News · Google opens Jules to the terminal and the API
Google opens Jules to the terminal and the API
A CLI and a programmable interface move Google's coding agent out of the chat window and into existing developer workflows.
Two surfaces: a CLI and a programmable API
Google's October 2 announcement adds two ways to reach Jules, its AI coding agent. Jules Tools is a lightweight command-line interface that lets you start, stop, and verify tasks in the same terminal where you already run your own commands. The Jules API, opening this week in early access, lets you call Jules from your own systems.
The distinction matters. The CLI is about co-location: moving from a chat conversation to a place next to your build tooling. The API is about integration: the post names triggering a task when a bug is filed in Slack, wiring Jules into a CI/CD pipeline, and extending it to other surfaces. Both are delivery mechanisms for the agent that already existed, not new model capabilities.

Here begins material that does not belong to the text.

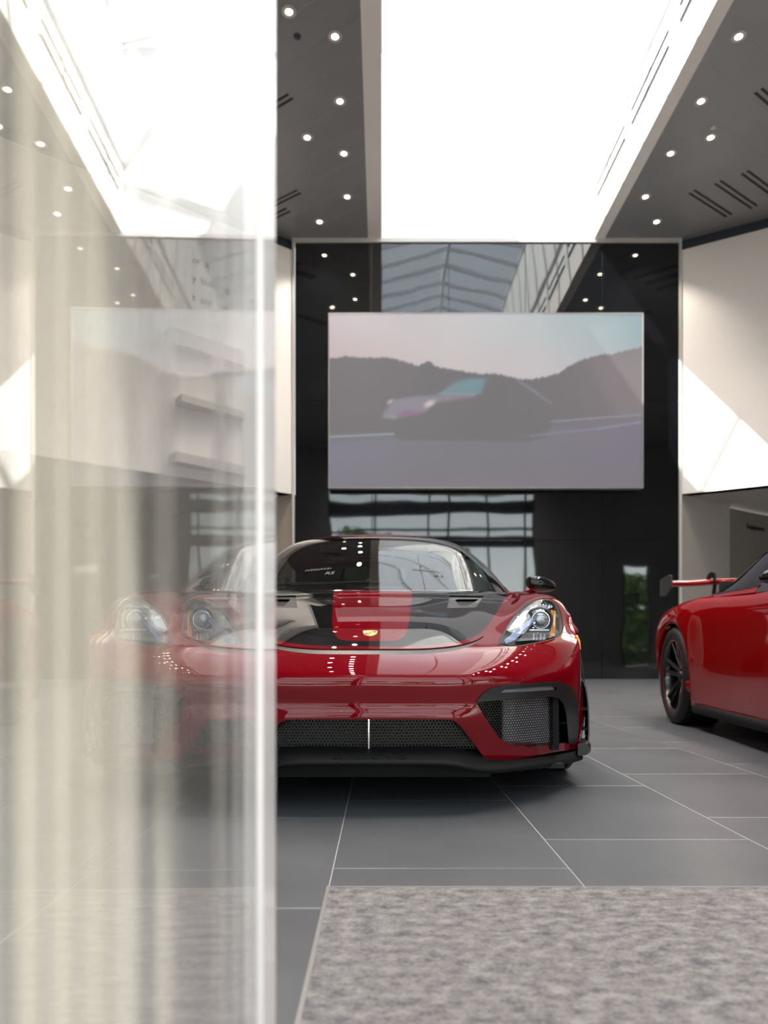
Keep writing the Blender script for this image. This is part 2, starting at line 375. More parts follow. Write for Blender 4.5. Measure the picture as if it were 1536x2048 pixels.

What Google says it heard from developers
These launches are about control and flexibility, two things we've heard you ask for repeatedly.Montana Labs
That sentence is the honest center of the announcement. The value proposition is not that Jules writes better code today than last month; it's that developers can now decide where and when it runs. The chat interface required a context switch. The CLI and API remove it by meeting the developer inside the terminal and the pipeline they already use.
The reliability work underneath the launch
Google groups this release with several quieter updates that make an agent usable in a real workflow rather than a demo. It reports reduced latency and fixes for common environment setup and file system issues — the failure modes that make an agent unreliable when triggered automatically.
Three shipped features round this out: a file selector to call out specific files in chat and tighten context; memory that persists preferences across tasks; and structured management of environment variables during task execution. For a frontend team, the environment-variable and file-selector controls are the practical ones — they narrow what the agent touches when it's editing a component tree or a build config, and they matter more once a Slack message or a CI hook is firing tasks without a human watching each step.
Automation raises the bar on scoping, not just capability
The specific implication of putting Jules behind an API is that unattended triggers change the risk profile. A bug filed in Slack that automatically spins up a code-fixing task is convenient only if the agent's context and permissions are tightly bounded. That is why the file selector, memory, and environment-variable controls ship alongside the API rather than after it: they are the guardrails that make automated invocation defensible. For teams evaluating Jules, the question is no longer whether the agent can generate a fix — it's whether you can constrain what it sees and touches precisely enough to let it run without you in the loop.